### Problem details
What is the number of lines holding the word "wide"? Give that number alone.

........

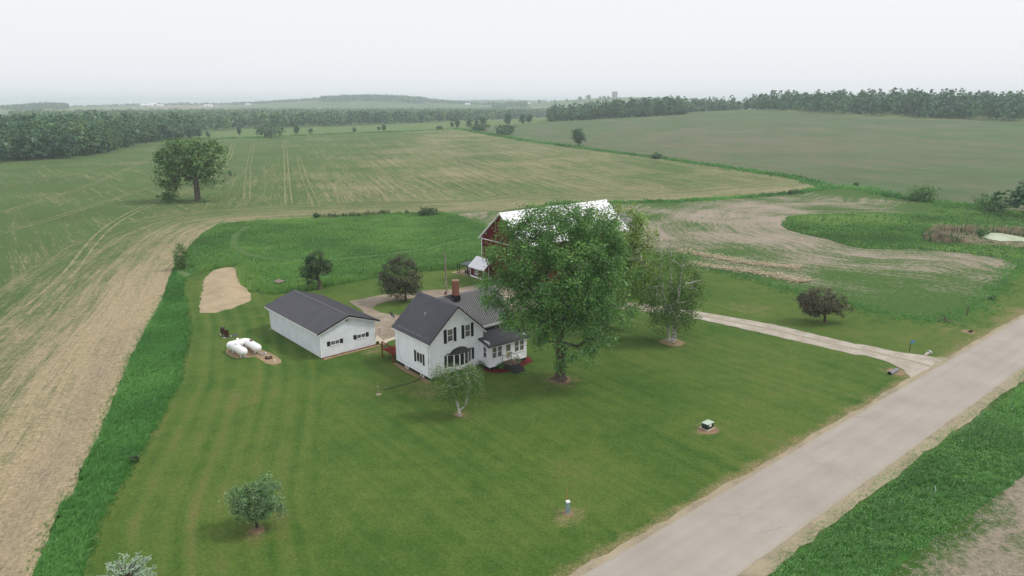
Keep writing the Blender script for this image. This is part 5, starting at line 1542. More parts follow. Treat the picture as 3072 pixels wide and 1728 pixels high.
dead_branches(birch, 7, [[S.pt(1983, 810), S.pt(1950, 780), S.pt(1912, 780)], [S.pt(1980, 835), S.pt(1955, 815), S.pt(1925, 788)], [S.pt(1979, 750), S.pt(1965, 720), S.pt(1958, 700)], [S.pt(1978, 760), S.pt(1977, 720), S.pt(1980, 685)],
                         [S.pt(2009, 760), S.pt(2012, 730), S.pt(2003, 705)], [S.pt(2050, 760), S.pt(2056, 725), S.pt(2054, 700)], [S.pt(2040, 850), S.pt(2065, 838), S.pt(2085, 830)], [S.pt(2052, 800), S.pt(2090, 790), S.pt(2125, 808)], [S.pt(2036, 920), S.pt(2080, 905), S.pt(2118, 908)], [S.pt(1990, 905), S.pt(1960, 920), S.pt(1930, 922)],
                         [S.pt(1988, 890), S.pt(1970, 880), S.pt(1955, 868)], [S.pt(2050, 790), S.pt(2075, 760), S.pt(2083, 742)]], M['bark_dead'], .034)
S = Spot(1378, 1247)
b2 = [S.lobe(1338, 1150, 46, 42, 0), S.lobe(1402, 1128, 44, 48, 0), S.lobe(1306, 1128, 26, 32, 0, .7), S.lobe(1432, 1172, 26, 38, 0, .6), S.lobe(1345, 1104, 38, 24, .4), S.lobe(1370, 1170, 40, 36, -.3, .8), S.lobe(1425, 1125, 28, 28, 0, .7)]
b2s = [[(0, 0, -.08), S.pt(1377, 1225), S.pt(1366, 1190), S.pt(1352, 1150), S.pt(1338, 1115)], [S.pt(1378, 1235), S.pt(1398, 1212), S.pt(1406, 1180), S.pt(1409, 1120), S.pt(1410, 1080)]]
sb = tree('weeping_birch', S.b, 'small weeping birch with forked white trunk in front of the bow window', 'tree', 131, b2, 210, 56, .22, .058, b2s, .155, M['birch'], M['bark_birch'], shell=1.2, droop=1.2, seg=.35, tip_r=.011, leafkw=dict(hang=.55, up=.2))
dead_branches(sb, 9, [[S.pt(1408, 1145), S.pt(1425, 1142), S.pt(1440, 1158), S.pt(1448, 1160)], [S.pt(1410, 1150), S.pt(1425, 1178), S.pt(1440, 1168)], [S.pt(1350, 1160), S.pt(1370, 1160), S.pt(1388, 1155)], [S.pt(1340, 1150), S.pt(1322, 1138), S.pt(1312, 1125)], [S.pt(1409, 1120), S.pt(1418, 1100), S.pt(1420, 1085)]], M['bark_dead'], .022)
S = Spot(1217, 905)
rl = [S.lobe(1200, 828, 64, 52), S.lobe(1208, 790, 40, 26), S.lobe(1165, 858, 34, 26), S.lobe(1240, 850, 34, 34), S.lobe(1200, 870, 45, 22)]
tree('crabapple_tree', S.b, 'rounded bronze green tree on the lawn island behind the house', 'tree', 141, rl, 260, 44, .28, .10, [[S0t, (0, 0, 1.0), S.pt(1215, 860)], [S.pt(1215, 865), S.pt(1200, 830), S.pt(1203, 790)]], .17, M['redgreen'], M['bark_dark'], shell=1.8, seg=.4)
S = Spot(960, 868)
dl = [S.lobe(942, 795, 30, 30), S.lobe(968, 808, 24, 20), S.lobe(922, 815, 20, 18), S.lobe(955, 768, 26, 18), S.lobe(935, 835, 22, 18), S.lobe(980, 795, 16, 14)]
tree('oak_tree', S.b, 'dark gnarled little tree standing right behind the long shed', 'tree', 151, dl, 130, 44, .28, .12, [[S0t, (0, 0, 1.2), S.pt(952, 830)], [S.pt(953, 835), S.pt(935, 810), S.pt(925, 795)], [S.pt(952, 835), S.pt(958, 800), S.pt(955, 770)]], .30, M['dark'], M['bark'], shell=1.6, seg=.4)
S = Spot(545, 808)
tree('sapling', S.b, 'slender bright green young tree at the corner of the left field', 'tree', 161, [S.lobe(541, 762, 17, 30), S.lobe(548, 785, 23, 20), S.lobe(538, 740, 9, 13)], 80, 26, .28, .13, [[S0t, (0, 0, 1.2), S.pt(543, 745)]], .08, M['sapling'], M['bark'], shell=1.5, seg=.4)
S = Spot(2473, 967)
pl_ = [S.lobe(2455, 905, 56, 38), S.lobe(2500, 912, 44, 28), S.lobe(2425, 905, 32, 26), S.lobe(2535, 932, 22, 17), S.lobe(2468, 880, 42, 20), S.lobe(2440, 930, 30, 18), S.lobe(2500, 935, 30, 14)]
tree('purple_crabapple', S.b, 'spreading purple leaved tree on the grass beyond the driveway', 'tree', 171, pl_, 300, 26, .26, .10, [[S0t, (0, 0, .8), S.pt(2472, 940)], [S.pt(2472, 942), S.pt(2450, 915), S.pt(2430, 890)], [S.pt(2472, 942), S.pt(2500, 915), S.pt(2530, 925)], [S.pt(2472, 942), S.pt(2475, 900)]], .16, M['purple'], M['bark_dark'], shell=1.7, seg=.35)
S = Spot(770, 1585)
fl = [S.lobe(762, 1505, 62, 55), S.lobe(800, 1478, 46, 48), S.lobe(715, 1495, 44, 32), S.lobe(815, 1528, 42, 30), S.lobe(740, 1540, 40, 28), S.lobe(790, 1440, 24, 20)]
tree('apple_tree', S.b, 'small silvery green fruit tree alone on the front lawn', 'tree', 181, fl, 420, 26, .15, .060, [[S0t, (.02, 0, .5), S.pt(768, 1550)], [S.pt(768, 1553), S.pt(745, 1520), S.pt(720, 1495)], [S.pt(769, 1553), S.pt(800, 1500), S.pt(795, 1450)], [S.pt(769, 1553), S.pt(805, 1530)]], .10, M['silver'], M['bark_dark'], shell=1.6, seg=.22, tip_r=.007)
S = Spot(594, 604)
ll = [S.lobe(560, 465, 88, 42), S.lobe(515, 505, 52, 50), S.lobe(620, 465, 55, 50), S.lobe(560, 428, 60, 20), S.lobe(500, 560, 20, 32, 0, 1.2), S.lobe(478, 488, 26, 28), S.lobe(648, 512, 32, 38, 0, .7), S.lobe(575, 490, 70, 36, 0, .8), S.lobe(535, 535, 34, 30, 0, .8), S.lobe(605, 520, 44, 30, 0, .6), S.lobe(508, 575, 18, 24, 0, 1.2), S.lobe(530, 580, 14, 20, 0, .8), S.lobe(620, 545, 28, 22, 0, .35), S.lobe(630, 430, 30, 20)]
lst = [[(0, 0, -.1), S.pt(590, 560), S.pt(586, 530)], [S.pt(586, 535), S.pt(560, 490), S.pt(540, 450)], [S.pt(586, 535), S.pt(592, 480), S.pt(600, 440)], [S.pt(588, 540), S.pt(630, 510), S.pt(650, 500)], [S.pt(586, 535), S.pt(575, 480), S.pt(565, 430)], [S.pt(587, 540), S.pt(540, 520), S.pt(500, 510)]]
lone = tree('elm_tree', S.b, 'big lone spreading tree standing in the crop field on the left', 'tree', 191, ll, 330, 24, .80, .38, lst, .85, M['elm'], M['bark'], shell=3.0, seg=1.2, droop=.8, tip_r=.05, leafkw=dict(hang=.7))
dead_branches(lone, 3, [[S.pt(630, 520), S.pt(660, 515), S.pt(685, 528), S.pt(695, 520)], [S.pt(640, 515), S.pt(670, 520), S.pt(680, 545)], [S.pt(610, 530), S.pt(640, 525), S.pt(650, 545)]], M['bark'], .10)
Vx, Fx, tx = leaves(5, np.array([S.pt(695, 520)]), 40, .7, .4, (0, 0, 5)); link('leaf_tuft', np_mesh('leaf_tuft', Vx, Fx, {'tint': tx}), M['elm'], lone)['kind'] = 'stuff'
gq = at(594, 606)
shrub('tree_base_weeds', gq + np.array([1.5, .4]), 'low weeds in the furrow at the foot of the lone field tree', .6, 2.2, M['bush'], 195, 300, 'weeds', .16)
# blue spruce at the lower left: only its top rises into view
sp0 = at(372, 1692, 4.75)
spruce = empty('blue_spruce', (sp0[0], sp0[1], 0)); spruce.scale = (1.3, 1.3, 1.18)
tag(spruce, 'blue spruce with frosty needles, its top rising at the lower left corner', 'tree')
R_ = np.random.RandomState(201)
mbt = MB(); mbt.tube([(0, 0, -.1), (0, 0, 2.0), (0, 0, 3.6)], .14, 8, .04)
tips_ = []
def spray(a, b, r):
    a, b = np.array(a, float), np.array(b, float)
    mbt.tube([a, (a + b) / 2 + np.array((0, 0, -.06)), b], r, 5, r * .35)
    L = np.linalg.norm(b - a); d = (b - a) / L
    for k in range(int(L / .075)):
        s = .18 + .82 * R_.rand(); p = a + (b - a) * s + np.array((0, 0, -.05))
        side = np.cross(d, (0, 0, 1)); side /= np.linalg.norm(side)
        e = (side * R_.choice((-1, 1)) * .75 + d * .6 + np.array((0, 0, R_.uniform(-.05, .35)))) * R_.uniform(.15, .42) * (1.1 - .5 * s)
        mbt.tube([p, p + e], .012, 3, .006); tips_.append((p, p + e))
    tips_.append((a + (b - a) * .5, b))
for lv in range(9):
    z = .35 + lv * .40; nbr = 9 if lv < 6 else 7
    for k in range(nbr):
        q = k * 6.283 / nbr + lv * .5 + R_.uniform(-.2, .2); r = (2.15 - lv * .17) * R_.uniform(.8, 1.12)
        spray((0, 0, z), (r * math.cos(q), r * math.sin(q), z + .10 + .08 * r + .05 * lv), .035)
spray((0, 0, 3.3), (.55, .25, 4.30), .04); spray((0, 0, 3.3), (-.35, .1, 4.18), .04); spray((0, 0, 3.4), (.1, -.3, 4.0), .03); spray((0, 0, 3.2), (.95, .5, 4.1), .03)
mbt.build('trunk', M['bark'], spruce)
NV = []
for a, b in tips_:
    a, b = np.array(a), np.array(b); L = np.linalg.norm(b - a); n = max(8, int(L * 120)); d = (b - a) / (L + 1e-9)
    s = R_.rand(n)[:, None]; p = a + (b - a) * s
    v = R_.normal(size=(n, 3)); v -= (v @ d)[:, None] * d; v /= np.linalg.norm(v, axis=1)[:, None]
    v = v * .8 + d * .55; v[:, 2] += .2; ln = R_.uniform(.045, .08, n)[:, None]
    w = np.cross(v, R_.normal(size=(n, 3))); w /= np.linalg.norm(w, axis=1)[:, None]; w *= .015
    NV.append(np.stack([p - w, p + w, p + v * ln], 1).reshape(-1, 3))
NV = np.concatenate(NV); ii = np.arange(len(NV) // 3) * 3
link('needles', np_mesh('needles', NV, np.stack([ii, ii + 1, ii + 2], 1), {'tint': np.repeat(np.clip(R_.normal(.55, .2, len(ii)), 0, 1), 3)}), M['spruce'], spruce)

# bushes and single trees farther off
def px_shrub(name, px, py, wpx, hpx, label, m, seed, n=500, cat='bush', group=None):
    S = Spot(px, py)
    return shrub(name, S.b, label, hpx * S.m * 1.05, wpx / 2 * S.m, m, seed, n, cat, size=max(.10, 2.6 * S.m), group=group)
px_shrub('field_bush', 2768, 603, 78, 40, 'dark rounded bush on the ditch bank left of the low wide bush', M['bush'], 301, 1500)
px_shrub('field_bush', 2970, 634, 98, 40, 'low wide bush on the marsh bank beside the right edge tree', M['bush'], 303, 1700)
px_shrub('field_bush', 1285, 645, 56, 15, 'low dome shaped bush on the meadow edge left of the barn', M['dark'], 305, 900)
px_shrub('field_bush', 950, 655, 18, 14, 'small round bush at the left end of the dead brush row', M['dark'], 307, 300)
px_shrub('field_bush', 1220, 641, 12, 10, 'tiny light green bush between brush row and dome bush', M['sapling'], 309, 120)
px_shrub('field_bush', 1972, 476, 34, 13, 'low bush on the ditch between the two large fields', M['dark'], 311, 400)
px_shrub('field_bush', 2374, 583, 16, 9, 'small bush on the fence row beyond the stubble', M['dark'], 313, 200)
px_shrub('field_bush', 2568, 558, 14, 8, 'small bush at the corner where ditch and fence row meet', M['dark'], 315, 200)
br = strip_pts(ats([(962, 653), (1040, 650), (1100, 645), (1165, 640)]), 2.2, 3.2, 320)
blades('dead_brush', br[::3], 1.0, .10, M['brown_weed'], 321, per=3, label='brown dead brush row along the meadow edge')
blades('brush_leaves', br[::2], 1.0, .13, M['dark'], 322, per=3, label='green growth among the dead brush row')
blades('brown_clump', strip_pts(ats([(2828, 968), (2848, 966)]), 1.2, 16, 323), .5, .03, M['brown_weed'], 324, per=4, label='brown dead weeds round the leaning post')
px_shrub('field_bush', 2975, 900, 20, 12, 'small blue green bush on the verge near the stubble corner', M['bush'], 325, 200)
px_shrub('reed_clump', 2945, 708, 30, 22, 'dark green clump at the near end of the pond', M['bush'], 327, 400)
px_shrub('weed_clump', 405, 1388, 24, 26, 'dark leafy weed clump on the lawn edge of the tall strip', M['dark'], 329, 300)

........

### Solution to the problem
3